* START Supplied data *

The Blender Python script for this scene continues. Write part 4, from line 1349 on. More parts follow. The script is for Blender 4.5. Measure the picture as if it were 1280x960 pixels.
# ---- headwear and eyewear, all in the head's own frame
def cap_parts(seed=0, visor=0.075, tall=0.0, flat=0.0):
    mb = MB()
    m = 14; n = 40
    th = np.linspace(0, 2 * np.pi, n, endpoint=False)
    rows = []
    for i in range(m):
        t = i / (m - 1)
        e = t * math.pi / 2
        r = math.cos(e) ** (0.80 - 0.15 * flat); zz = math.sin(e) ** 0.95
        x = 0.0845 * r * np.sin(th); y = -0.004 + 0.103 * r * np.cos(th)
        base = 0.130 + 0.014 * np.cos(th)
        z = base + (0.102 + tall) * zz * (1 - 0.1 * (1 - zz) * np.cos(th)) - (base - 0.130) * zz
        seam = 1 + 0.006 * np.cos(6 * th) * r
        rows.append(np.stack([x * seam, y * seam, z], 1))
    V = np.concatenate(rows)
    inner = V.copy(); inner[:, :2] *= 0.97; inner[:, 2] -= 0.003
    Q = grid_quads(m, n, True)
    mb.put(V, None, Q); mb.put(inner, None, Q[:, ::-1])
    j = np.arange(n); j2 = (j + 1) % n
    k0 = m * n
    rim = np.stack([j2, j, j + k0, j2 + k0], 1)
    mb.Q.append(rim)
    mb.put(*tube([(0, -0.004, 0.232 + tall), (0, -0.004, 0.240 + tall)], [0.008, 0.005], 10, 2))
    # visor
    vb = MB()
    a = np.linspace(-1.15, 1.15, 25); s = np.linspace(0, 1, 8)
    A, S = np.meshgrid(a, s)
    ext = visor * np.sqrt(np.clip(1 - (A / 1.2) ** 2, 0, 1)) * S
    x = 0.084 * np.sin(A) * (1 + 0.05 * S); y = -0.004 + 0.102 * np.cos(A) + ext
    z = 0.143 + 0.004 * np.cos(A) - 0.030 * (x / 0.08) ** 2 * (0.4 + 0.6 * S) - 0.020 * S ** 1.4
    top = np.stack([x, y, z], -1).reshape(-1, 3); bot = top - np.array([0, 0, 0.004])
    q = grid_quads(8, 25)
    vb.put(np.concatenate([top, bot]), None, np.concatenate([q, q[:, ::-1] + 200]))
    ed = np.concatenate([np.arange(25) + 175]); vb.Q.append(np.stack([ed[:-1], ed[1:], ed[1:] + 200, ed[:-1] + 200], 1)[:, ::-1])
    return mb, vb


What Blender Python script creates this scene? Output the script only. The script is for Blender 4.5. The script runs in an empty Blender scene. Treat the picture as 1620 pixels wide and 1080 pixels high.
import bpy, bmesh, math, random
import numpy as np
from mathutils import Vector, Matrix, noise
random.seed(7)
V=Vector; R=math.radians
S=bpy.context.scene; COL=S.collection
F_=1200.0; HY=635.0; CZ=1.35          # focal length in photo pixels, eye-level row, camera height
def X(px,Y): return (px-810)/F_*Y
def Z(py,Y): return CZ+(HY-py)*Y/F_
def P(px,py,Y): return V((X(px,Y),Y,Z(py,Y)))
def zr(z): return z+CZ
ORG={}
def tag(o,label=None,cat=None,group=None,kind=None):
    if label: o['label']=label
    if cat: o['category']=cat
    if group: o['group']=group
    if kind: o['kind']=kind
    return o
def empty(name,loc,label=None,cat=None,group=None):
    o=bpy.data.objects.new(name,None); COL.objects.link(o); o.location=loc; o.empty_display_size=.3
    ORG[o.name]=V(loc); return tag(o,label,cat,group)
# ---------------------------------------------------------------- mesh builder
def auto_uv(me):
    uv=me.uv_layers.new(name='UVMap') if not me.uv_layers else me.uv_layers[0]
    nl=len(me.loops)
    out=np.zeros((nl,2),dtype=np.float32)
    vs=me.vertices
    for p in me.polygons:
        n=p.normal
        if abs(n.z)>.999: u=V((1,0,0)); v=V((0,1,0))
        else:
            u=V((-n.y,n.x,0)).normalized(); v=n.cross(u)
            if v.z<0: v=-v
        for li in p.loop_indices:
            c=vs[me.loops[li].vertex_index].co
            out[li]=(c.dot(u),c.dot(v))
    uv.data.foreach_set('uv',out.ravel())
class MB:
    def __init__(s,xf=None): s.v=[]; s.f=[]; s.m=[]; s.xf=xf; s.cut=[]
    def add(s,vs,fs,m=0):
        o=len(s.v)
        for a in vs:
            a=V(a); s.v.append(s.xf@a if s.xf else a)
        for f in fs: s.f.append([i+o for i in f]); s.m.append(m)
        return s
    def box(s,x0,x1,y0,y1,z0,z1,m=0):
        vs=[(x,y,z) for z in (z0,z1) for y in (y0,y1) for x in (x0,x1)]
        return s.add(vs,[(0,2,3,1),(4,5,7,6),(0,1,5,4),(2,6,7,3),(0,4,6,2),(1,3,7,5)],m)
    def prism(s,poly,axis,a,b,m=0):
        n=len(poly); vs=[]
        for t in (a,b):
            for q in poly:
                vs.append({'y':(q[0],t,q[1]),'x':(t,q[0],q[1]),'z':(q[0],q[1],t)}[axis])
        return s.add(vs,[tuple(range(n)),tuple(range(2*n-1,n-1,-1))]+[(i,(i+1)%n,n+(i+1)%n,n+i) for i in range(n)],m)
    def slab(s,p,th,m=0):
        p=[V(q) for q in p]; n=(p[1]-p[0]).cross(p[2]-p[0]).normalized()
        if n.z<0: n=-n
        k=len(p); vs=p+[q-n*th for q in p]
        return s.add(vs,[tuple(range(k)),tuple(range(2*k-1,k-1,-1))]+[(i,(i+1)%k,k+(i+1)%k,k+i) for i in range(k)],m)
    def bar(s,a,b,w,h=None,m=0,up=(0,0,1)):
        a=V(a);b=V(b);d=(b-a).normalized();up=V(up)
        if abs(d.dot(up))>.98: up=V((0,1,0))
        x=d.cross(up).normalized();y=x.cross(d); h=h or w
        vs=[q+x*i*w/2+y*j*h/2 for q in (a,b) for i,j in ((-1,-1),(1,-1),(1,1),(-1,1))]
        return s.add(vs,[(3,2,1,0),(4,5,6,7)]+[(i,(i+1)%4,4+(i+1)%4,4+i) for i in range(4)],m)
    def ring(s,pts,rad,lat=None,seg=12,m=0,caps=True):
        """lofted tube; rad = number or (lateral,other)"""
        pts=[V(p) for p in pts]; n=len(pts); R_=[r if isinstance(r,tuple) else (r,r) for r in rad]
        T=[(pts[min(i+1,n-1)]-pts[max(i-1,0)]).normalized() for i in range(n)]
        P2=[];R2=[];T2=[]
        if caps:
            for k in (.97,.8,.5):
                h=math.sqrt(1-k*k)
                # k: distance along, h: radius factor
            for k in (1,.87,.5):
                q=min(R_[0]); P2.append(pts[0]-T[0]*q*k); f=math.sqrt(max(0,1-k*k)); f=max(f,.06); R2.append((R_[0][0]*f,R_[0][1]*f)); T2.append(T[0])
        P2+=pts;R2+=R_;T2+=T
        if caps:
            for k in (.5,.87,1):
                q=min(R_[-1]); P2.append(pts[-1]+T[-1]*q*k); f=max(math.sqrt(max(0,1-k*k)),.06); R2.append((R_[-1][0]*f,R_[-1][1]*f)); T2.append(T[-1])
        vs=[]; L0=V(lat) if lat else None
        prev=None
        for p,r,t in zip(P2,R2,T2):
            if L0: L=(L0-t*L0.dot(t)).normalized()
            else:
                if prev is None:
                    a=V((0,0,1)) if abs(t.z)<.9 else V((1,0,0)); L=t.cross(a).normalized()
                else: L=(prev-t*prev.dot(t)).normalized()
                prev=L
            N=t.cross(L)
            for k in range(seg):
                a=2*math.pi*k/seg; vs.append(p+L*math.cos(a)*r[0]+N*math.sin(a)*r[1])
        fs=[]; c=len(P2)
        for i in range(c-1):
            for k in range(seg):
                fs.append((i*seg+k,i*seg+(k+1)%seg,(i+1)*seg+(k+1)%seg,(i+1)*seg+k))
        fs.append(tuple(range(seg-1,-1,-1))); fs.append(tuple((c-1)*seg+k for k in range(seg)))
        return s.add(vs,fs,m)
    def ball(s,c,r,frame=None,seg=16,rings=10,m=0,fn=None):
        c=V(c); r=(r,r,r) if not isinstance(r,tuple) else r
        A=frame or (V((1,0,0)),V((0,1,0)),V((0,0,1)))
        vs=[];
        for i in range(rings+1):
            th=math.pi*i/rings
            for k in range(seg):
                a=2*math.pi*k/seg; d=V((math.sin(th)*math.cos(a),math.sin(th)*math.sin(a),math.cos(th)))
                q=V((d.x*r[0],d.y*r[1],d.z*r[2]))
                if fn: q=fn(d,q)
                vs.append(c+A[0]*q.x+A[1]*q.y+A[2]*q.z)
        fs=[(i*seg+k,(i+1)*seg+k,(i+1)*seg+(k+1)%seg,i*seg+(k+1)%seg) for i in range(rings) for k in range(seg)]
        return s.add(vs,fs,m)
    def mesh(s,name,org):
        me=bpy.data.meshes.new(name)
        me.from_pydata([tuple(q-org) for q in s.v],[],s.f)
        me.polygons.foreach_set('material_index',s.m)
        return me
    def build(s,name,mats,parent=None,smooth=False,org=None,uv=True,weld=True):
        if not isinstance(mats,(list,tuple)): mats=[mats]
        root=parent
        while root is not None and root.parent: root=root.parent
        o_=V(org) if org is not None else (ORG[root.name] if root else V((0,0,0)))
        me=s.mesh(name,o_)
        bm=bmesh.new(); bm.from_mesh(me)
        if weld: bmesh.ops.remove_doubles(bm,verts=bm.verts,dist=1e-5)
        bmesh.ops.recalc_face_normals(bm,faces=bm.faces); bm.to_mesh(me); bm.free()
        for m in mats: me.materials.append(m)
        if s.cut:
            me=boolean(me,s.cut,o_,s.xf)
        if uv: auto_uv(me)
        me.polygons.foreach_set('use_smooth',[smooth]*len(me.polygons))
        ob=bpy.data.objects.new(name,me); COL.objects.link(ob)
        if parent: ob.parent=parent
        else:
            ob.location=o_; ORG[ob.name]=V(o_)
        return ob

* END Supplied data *

Set problem - Set down the lines above as they stand, starting with the first line and ending with the line that contains "return mb, vb".

Final result -
The Blender Python script for this scene continues. Write part 4, from line 1349 on. More parts follow. The script is for Blender 4.5. Measure the picture as if it were 1280x960 pixels.
# ---- headwear and eyewear, all in the head's own frame
def cap_parts(seed=0, visor=0.075, tall=0.0, flat=0.0):
    mb = MB()
    m = 14; n = 40
    th = np.linspace(0, 2 * np.pi, n, endpoint=False)
    rows = []
    for i in range(m):
        t = i / (m - 1)
        e = t * math.pi / 2
        r = math.cos(e) ** (0.80 - 0.15 * flat); zz = math.sin(e) ** 0.95
        x = 0.0845 * r * np.sin(th); y = -0.004 + 0.103 * r * np.cos(th)
        base = 0.130 + 0.014 * np.cos(th)
        z = base + (0.102 + tall) * zz * (1 - 0.1 * (1 - zz) * np.cos(th)) - (base - 0.130) * zz
        seam = 1 + 0.006 * np.cos(6 * th) * r
        rows.append(np.stack([x * seam, y * seam, z], 1))
    V = np.concatenate(rows)
    inner = V.copy(); inner[:, :2] *= 0.97; inner[:, 2] -= 0.003
    Q = grid_quads(m, n, True)
    mb.put(V, None, Q); mb.put(inner, None, Q[:, ::-1])
    j = np.arange(n); j2 = (j + 1) % n
    k0 = m * n
    rim = np.stack([j2, j, j + k0, j2 + k0], 1)
    mb.Q.append(rim)
    mb.put(*tube([(0, -0.004, 0.232 + tall), (0, -0.004, 0.240 + tall)], [0.008, 0.005], 10, 2))
    # visor
    vb = MB()
    a = np.linspace(-1.15, 1.15, 25); s = np.linspace(0, 1, 8)
    A, S = np.meshgrid(a, s)
    ext = visor * np.sqrt(np.clip(1 - (A / 1.2) ** 2, 0, 1)) * S
    x = 0.084 * np.sin(A) * (1 + 0.05 * S); y = -0.004 + 0.102 * np.cos(A) + ext
    z = 0.143 + 0.004 * np.cos(A) - 0.030 * (x / 0.08) ** 2 * (0.4 + 0.6 * S) - 0.020 * S ** 1.4
    top = np.stack([x, y, z], -1).reshape(-1, 3); bot = top - np.array([0, 0, 0.004])
    q = grid_quads(8, 25)
    vb.put(np.concatenate([top, bot]), None, np.concatenate([q, q[:, ::-1] + 200]))
    ed = np.concatenate([np.arange(25) + 175]); vb.Q.append(np.stack([ed[:-1], ed[1:], ed[1:] + 200, ed[:-1] + 200], 1)[:, ::-1])
    return mb, vb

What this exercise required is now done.